12.嫁モバイルの画面がバッキバキのLADY
バンド/パフォーマンスユニット「恥御殿」への提供楽曲のセルフカバーで、シングル「ないしょのオルガン」収録バージョンに比べるとストリングスの追加、スラップベースの強調などを施し、勢いと熱量を増しています。
ボーカルは嫁モバイルたっての希望でリテイクしました。
昭和ディスコ歌謡の再現を目論み、普段の自分の曲ではあまりやらない、PPPHが捗るBメロや、サビ終わりのオチ部分(キズモノよ〜のくだり)の追加といったギミックを使っております。

13.脱・券売機
「カフェの重要性」に近いテクノ寄りのアレンジで、よりファンク色のあるものを作りたいと思って、かなりの短時間で仕上げた曲です。某M屋には本当に良く行くため、券売機のUIは常に気になっておりました。よって歌詞が書けるのも早かった。

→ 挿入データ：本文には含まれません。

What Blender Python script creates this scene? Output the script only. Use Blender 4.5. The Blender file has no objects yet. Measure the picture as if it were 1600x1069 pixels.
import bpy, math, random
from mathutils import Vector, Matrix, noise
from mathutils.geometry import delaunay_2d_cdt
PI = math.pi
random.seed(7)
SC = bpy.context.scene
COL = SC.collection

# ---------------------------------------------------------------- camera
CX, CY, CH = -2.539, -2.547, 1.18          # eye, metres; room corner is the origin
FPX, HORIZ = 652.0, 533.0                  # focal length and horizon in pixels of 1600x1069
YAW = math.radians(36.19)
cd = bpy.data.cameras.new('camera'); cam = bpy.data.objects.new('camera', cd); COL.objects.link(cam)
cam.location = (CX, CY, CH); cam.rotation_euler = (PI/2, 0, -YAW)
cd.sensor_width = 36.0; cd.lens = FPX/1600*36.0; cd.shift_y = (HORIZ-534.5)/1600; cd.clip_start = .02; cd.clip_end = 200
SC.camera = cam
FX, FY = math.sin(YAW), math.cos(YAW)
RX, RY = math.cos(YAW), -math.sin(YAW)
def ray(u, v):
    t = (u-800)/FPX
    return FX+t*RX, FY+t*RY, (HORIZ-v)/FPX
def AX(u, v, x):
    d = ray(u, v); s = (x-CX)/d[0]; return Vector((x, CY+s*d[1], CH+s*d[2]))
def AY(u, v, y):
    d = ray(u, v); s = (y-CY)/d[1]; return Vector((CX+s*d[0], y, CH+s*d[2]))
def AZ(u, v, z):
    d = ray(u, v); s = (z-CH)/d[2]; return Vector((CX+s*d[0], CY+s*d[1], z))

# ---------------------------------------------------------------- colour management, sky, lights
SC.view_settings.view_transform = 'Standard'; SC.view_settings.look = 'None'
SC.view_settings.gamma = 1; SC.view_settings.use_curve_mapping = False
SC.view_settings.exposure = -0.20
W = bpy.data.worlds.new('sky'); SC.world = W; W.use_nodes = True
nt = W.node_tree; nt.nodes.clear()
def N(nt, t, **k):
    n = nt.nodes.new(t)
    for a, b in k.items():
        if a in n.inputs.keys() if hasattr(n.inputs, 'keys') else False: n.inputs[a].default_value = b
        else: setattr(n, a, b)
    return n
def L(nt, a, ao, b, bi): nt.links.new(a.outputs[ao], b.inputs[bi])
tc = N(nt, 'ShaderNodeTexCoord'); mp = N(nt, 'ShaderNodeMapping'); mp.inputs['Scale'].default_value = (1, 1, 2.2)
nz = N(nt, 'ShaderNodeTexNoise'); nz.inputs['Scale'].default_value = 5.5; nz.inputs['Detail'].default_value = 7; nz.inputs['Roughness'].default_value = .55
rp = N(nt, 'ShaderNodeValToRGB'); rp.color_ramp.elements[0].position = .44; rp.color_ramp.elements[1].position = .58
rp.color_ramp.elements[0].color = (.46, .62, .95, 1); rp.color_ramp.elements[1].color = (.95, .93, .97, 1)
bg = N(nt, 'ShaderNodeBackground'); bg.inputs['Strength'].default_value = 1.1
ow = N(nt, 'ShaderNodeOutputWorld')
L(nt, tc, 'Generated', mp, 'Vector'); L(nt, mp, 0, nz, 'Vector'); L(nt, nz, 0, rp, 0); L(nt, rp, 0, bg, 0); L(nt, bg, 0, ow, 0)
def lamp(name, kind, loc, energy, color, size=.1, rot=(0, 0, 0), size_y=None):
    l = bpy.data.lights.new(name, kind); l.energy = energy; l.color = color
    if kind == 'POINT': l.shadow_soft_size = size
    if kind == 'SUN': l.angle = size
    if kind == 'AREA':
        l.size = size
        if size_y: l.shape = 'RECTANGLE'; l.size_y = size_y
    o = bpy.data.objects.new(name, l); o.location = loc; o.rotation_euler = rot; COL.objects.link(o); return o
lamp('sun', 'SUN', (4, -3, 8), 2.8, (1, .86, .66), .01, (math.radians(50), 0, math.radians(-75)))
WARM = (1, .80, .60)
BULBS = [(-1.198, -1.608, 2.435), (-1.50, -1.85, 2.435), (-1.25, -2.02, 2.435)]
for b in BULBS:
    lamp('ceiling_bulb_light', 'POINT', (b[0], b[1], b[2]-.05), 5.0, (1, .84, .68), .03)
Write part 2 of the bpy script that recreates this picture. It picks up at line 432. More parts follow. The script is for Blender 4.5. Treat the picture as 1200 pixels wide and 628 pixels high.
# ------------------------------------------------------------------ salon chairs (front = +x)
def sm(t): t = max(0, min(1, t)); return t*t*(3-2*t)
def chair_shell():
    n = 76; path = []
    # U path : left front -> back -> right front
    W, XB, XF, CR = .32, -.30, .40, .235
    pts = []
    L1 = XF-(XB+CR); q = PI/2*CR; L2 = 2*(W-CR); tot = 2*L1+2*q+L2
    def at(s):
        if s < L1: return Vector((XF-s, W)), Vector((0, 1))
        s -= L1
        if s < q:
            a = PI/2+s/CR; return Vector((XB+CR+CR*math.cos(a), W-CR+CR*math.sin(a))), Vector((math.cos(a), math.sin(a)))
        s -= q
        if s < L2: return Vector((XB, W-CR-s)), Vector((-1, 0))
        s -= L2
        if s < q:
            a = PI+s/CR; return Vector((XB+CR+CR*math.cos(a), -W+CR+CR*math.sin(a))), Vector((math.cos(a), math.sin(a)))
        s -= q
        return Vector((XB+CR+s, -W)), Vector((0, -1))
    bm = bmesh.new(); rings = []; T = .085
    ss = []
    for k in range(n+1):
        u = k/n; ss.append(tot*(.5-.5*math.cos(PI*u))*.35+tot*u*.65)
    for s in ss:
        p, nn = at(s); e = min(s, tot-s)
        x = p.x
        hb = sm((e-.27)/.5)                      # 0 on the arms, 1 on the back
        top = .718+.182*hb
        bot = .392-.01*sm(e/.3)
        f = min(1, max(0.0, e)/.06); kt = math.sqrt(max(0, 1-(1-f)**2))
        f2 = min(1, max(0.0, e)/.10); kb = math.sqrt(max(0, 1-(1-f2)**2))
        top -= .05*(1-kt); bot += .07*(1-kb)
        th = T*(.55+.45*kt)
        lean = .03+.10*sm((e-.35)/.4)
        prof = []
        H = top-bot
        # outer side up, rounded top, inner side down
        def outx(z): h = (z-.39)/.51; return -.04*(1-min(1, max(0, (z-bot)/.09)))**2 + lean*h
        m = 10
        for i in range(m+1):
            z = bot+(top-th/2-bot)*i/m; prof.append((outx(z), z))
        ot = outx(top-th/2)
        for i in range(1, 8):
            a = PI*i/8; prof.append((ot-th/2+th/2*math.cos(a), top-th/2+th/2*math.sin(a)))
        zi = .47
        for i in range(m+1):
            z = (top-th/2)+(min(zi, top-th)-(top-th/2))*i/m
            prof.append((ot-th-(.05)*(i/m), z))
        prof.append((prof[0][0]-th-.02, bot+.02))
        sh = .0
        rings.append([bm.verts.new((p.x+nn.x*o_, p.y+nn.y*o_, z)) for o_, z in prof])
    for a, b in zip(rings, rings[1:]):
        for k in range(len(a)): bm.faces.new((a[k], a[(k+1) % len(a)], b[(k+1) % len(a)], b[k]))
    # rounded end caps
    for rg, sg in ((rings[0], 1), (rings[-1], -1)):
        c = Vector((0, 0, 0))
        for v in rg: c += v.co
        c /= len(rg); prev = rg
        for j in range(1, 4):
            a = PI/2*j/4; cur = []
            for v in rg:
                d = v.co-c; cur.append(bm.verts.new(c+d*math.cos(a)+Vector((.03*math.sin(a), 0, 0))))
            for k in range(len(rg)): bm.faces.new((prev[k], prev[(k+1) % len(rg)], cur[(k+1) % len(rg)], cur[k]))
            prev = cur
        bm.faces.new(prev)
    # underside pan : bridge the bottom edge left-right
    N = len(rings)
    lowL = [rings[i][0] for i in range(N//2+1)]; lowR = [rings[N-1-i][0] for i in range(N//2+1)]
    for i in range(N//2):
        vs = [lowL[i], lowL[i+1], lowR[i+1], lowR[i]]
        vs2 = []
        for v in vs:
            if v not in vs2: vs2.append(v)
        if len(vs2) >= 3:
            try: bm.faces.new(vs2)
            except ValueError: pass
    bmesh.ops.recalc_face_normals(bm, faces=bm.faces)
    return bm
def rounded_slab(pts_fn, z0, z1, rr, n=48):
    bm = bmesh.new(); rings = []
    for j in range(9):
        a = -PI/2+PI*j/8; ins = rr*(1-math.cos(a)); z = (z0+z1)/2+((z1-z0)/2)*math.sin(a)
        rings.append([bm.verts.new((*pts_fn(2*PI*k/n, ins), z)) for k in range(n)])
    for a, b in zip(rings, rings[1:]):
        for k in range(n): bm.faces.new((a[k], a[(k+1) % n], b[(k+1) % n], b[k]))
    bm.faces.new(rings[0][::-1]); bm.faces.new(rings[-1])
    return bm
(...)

「この混沌を抜け出したいなら」という歌詞は、YMO「CUE」へのオマージュですが、誰も気づいてくれませんでした。

以上全曲解説でした。
今回のアルバムタイトル「モバイルファンクの闇」は、収録曲の歌詞から闇を感じ取った嫁モバイルによる命名です。
そんなに闇かな?と思いましたが、やはり並べてみると、日常の細かい闇が折り重なっているような感じがありますね。
皆様は、どんな闇を抱えて生活しておられるのでしょうか。また配信「サイモンガー・モバイルの最重要カフェ」ででもお聞かせください。